Postcard circa 1910-1919 featuring The famous Snyder Chaffee Chocolate Shop.
Snyder, Chafee and Company was a chocolatier with a shop at 47 North High Street. They operated a retail chocolate shop in downtown Columbus at least from the 1880s until sometime in the 1920s, perhaps longer. The firm also manufactured chocolates and other confections wholesaling them to other retailers. An 1889 History of the State of Ohio indicated the firm had 73 employees in 1887.

The reverse of the postcard showing the interior of the Snyder Chaffee Chocolate Shop says that Snyder Chaffee confections were made in a factory located at 29-39 West Gay Street "that's clean as a 'pink.'"

In 1918, Clarence W. Amore, bookkeeper for Snyder, Chaffee & Company was living at 50 Taylor Avenue.

Box from 1898 for Snyder Chaffee Cough Drops
The 1925 City Directory lists the Central Storage and Transfer Company, owned by Elmer C. Richardson, at 1500 Eastwood Avenue. The John Brehmer Company, Malberger and Sons, Proprietors - upholsterers and furniture repairers, antique furniture bought and sold, 1502-1504 Eastwood Avenue. The 1928 City Directory lists H.G. Pierce, contractor, living at 1500 Eastwood Avenue.

Snyder-Chaffee transferred the property to The North Side Land and Improvement Company on July 1, 1930. North Side lost the property to Sheriff's Sale and it was transferred to The Capital Investment Company in 1932.

I could not trace the ownership of the property from 1932 through 1946. I could find no transfer from the Capital Investment Company.

In 1940, Alvan Tallmadge of 63 Parkwood Avenue is listed in the City Directory under "Sash, Windows, Doors and Trim" at 1500 Eastwood Avenue. In 1941 he is listed as is listed as a civil engineer and also a "sash dealer" at a new address 1502 Eastwood Avenue.

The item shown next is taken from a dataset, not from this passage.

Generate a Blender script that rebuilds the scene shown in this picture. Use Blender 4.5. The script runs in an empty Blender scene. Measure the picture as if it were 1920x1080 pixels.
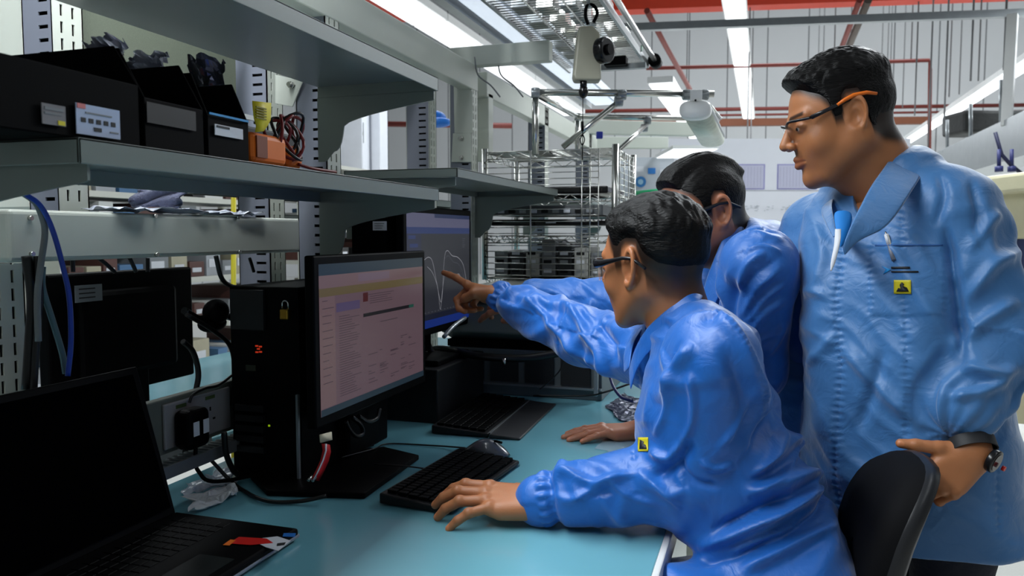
import bpy, bmesh, math, random
import numpy as np
from mathutils import Vector, Matrix, Euler
from mathutils.bvhtree import BVHTree

# ------------------------------------------------------------------ camera
SC = bpy.context.scene
F = 1450.0
TH = math.atan(470/1450.0)
PH = math.atan(100/1450.0)
CAM = Vector((0, 0, 1.30))
FH = Vector((-math.sin(TH), math.cos(TH), 0))
RT = Vector((math.cos(TH), math.sin(TH), 0))
FW = FH*math.cos(PH) - Vector((0, 0, 1))*math.sin(PH)
UP = FH*math.sin(PH) + Vector((0, 0, 1))*math.cos(PH)
cd = bpy.data.cameras.new('camera')
cam = bpy.data.objects.new('camera', cd)
SC.collection.objects.link(cam)
m = Matrix((RT, UP, -FW)).transposed().to_4x4()
m.translation = CAM
cam.matrix_world = m
cd.sensor_width = 36.0
cd.lens = F/1920*36
cd.clip_start = 0.02
cd.clip_end = 200
cd.dof.use_dof = True
cd.dof.focus_distance = 1.6
cd.dof.aperture_fstop = 7.0
SC.camera = cam

# ------------------------------------------------------------------ world, exposure, lights
w = bpy.data.worlds.new('world'); SC.world = w; w.use_nodes = True
w.node_tree.nodes['Background'].inputs[0].default_value = (0.8, 0.9, 1.0, 1)
w.node_tree.nodes['Background'].inputs[1].default_value = 0.05
SC.view_settings.view_transform = 'Standard'
SC.view_settings.look = 'None'
SC.view_settings.gamma = 1
SC.view_settings.use_curve_mapping = False
SC.view_settings.exposure = 0.0

def area(name, loc, sx, sy, power, col=(1, 1, 1), rot=(0, 0, 0)):
    l = bpy.data.lights.new(name, 'AREA'); l.shape = 'RECTANGLE'
    l.size = sx; l.size_y = sy; l.energy = power; l.color = col
    o = bpy.data.objects.new(name, l); SC.collection.objects.link(o)
    o.location = loc; o.rotation_euler = rot
    return o
# light of the ceiling tube rows, plus added fills without fixtures
COOL = (0.90, 0.96, 1.0)
area('tube_row_and_fill_light', (-1.00, 0.8, 2.50), 0.26, 2.3, 72, COOL)       # above the bench
area('tube_row_and_fill_light', (1.3, 2.2, 3.20), 0.3, 5.0, 19, COOL)
area('tube_row_and_fill_light', (0.9, 5.2, 3.3), 0.3, 2.6, 80, COOL)       # added fill above the aisle to brighten the whiteboard

area('tube_row_and_fill_light', (3.2, 9.0, 3.70), 0.3, 9.0, 90, COOL)
area('tube_row_and_fill_light', (-3.1, 6.0, 3.28), 0.3, 9.0, 80, COOL)
area('tube_row_and_fill_light', (0.0, 15.0, 3.8), 0.3, 12.0, 260, COOL)
area('tube_row_and_fill_light', (5.0, 16.0, 3.8), 0.3, 12.0, 260, COOL)
area('roof_fill_light', (2.0, 14.5, 9.8), 16, 6.0, 1800, COOL)       # added unseen fill below the roof, brightens the far wall

# ------------------------------------------------------------------ pixel helpers (frame 1920x1080)
def ray(px, py): return FW + RT*((px-960)/F) - UP*((py-540)/F)
def W(px, py, d): return CAM + ray(px, py)*d
def onX(px, py, X): r = ray(px, py); return CAM + r*((X-CAM.x)/r.x)
def onY(px, py, Y): r = ray(px, py); return CAM + r*((Y-CAM.y)/r.y)
def onZ(px, py, Z): r = ray(px, py); return CAM + r*((Z-CAM.z)/r.z)
def proj(p):
    q = Vector(p)-CAM; d = q.dot(FW)
    return (960+F*q.dot(RT)/d, 540-F*q.dot(UP)/d, d)
def camvec(x, y, z):   # x right, y up, z away from the camera, horizontal frame
    return RT*x + Vector((0, 0, 1))*y + FH*z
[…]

In March 1946, Overland Realty Company sold the property to Union Building and Savings Company. In April 1946, Ritter bought the property from Union Building and Savings Company. In 1956 the storage firm was known as the Atlas Eastwood Storage Co.

Ira died February 9, 1956. The property was transferred to his widow and son, Dorothy T. and John S. Ritter on November 18, 1957. On March 3, 1958 they sold lots 9-12 to the Atlas Eastwood Storage Company. Dorothy continued to live at 50 Taylor Avenue, and she married Dana H. Walser before 1959 and they sold the house on lot eight to Atlas Moving and Storage on September 20, 1963. The Walsers moved to Perry County and divorced in August 1971.

On June 9, 1960, the Columbus Dispatch reported that twelve non-union truck drivers for Atlas Eastwood Storage Co. claimed that they were fired from their jobs and did not quit.

Atlas sold the property to the Board of Education on August 22, 1968. They would eventually demolish all the buildings on the property.